The Lythgoe Family Productions attempts to fit the glass slipper onto Pasadena audiences’ feet.

Lauren Tylor and Kenton Duty in A Cinderella Christmas, directed by Bonnie Lythgoe, at Pasadena Playhouse.
Lauren Taylor and Kenton Duty in A Cinderella Christmas, directed by Bonnie Lythgoe, at Pasadena Playhouse.
(© Philicia Endelman)

A Cinderella Christmas, the latest pantomime show at the Pasadena Playhouse, has an age limit. The children at the theater delighted in the sophomoric jokes, sing-alongs, and fourth-wall-breaking conversations with the audience. Though those elements can be a bit difficult for a sophisticated theatergoer, the evening does contain several sly comedians and talented singers, particularly Alex Newell, from TV's Glee, who has serious vocal pipes and brought down the house with two Whitney Houston renditions.

Panto, or pantomime, is a long-practiced children's art form that combines fairy tales with modern music and topical humor. Lythgoe Family Productions has performed panto shows in cities throughout the U.S., with five Christmas seasons at Pasadena Playhouse.

A Cinderella Christmas takes the classic story of the poor servant girl (Lauren Taylor) tortured by her wicked stepmother (Morgan Fairchild) and stepsisters (Ben Giroux and Josh Adamson) until a fairy godmother (Newell) grants her wish and transports her to the royal ball. She meets the prince (Kenton Duty) and sweeps him off his feet. A Christmas Cinderella differs by adding Buttons (Matthew Patrick Davis) a fellow servant with a major crush on Cinderella.

The script by Kris Lythgoe strings together juvenile humor and pop songs made popular by Meagan Trainor, Dolly Parton, and Roxette. The children in the audience are encouraged to cheer and boo at appropriate moments, which lends an interactivity that keeps the young ones occupied. Framing the Cinderella story as a lesson on bullying is timely, and Lythgoe adds another layer to Cinderella by making her thoughtlessly oblivious to how she takes advantage of her best friend Buttons. The addition of Buttons removes the angle that Cinderella has been completely isolated with no human being to love her or instill her with confidence. By having a sidekick, one who feeds her morale, it makes little sense that Cinderella hadn't exacted revenge on her stepmother and stepsisters or fled the house years ago.

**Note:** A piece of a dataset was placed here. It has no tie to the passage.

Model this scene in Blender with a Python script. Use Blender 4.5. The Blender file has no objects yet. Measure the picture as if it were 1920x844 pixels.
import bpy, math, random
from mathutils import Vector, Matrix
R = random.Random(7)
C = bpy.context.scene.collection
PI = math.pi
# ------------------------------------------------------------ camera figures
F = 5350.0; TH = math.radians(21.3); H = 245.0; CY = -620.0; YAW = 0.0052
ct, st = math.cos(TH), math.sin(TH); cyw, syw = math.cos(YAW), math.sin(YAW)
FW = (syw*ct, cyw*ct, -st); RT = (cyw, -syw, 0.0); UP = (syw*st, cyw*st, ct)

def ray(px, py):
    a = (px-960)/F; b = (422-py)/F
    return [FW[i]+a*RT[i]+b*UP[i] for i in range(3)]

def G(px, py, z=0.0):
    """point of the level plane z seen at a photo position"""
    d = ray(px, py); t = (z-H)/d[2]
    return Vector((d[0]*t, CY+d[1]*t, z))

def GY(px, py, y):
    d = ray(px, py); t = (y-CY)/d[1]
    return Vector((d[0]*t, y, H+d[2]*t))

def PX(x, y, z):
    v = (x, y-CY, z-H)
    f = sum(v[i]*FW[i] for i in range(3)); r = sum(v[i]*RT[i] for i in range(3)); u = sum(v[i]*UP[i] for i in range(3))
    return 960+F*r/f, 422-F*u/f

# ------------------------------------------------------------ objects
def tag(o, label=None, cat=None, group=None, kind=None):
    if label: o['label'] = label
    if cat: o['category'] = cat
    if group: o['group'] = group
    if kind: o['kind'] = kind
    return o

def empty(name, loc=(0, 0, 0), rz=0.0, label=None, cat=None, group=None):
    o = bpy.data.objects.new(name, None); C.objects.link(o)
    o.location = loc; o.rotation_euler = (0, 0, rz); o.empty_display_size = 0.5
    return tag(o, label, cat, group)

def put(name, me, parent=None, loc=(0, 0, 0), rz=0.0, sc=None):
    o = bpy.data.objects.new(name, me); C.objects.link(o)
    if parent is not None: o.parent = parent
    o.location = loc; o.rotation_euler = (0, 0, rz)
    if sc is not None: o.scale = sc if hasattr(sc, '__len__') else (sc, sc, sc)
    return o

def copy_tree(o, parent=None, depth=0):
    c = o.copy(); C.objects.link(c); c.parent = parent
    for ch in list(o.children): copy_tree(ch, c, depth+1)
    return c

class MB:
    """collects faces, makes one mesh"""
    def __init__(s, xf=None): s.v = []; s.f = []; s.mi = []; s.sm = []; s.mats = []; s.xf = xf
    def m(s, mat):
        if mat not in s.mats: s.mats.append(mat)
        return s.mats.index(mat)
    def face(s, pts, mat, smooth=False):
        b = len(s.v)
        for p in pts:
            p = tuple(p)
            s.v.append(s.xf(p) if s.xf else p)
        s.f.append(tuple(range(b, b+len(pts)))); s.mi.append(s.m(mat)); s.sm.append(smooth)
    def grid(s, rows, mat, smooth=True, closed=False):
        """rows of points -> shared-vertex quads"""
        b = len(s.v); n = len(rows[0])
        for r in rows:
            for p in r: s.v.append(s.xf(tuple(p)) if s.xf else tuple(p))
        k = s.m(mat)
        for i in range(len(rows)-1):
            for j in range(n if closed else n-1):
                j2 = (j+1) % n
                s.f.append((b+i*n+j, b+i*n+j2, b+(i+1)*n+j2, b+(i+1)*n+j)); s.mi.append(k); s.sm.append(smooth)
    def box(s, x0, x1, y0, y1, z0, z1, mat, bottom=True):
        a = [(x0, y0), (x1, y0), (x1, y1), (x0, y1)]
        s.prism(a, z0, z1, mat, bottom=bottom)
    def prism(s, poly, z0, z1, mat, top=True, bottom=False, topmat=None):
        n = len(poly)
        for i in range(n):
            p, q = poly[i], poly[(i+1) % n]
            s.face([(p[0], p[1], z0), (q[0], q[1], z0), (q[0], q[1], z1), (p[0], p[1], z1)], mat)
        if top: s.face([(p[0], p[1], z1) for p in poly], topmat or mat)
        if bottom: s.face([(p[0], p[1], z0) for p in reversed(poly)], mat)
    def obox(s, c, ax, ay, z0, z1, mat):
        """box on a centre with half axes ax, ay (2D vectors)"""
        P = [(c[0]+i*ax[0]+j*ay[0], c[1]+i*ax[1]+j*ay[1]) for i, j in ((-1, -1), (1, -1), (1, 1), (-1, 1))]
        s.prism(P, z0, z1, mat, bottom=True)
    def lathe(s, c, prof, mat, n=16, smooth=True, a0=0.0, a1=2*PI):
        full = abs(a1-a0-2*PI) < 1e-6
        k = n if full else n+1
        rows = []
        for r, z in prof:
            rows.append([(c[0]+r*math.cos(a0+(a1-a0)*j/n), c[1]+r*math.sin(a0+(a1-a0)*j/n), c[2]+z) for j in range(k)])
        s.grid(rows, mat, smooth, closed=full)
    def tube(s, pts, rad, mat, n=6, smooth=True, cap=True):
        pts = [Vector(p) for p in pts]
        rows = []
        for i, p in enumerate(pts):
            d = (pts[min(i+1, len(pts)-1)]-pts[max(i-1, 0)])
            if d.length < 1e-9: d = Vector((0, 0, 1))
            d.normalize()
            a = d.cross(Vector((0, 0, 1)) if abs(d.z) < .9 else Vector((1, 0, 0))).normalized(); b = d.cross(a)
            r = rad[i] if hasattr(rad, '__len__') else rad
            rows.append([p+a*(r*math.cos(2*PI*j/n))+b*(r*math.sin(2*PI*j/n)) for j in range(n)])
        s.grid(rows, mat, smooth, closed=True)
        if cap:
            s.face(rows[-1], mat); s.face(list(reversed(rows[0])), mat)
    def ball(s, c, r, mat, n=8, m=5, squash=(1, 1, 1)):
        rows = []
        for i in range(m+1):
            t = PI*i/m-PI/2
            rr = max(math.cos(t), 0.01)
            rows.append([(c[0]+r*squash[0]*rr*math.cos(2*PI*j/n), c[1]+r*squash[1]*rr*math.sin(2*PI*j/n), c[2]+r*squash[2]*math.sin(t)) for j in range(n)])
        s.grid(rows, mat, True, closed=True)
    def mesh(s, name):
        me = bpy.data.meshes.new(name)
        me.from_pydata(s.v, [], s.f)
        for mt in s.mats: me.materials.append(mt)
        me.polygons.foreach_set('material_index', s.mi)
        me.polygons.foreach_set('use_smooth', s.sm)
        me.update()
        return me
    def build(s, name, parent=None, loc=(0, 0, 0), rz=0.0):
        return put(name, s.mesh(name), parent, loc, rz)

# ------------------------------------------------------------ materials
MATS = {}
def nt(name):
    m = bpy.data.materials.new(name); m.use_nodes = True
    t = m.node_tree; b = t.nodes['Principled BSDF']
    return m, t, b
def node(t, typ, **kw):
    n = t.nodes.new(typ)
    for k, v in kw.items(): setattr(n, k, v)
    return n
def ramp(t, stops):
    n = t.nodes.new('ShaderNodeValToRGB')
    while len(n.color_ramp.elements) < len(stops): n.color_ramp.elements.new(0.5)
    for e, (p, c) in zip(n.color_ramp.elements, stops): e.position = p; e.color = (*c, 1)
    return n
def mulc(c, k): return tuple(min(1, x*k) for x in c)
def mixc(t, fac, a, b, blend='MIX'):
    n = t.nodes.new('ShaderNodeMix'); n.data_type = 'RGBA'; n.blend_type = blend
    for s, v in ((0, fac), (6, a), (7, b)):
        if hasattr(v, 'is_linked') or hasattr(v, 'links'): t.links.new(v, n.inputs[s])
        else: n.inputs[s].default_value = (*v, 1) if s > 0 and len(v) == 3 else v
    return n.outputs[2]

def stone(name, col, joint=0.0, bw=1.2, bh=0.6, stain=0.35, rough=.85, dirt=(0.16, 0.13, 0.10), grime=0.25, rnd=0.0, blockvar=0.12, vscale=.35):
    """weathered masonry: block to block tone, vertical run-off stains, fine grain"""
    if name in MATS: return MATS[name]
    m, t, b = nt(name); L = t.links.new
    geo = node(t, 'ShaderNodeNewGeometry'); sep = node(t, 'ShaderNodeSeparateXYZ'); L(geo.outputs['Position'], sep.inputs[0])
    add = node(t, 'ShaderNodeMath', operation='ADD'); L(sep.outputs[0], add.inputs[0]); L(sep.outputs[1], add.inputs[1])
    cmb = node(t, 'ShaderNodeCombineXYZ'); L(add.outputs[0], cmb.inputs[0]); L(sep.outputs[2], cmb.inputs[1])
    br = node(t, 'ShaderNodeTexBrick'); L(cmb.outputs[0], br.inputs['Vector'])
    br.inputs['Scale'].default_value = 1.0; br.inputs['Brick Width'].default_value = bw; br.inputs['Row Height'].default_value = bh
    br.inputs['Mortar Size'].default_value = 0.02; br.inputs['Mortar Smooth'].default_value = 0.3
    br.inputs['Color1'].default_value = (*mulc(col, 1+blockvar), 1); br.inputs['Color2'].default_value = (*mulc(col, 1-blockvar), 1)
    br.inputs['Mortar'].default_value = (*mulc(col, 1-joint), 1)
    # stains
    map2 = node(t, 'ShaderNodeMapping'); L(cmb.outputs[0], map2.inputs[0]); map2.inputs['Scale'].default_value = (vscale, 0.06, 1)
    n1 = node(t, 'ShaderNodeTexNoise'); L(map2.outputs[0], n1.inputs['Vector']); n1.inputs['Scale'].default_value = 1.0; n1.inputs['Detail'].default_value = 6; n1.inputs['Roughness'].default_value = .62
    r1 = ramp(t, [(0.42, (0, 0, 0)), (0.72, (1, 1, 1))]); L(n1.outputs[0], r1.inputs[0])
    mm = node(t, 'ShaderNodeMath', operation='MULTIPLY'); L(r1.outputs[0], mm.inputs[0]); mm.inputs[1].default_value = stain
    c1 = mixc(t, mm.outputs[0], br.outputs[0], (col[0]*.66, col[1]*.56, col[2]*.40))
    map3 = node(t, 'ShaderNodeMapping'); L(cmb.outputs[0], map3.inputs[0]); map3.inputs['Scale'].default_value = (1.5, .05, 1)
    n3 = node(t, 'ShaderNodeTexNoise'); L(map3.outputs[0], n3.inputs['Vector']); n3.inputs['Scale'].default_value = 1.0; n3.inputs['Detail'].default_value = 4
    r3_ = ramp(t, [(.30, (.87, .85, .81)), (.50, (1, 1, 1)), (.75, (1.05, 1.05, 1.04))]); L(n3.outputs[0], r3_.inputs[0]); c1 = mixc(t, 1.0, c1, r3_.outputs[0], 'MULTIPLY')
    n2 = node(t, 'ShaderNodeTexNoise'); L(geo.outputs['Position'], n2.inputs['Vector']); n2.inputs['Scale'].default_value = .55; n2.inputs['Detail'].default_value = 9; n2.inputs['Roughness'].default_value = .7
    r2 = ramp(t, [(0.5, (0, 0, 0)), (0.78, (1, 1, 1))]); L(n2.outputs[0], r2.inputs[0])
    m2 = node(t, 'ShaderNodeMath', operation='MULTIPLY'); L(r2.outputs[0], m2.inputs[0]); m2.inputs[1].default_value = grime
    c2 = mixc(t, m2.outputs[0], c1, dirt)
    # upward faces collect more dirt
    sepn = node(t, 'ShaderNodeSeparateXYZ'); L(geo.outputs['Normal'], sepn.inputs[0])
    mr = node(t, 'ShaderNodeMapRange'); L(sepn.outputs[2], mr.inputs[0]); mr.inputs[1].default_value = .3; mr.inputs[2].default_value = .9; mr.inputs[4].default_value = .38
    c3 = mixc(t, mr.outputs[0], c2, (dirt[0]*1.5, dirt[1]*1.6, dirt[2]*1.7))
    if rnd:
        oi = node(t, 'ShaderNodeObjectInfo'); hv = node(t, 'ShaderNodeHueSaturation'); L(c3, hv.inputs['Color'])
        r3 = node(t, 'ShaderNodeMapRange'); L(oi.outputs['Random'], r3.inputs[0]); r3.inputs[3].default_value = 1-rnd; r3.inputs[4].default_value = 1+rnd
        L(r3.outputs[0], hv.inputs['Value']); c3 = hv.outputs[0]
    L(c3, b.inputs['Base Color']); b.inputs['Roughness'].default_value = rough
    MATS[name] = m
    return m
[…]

The songs are a mixture of genres and time periods and are successfully woven into the plot, thanks to the talented singers and dancers who appear under the direction of Bonnie Lythgoe. Unfortunately, Lythgoe directs the show surprisingly unimaginatively for a show geared toward children.

Taylor has a fetching voice and a youthful elegance, while Duty is a bit bland as her suitor, but together their medley duet, "It Must Have Been Love/She Has a Way," is well sung. Giroux and Adamson, as the drag versions of the intimidating, ugly, and stupid stepsisters are hilarious even without any material from the script. While their jokes may fall flat on the page, the duo sells them regardless. Newell is delightful as the fairy and possesses a singing voice that blows everyone else out of the water. Though the character is a supporting one, having someone of that vocal magnitude and not utilizing it to its greatest potential was disappointing. It would have been wise of Lythgoe to have expanded Newell's song list.

Spencer Liff's choreography is lively, particularly in the group numbers like "24K Magic." Ian Wilson's sets are colorful and cartoonlike, particular appealing to the younger ones in the audience. Some of Florencia M. Carrizo's costumes are sublime, like Cinderella's rags that morph into the iconic blue dress when she spins, or the loud, playful costumes of the wicked stepsisters. While others, like the wholly unflattering two dresses given to Fairchild and the beggar woman's robe meant to unsuccessfully hide the fairy's glimmering dress, miss the mark.

While there is definitely an art to balancing entertainment can enchant children and still bring joy to adults, Lythgoe Family Productions instead chose the lazy approach of going for the easy laugh for the kids and leaving the adults out in the cold.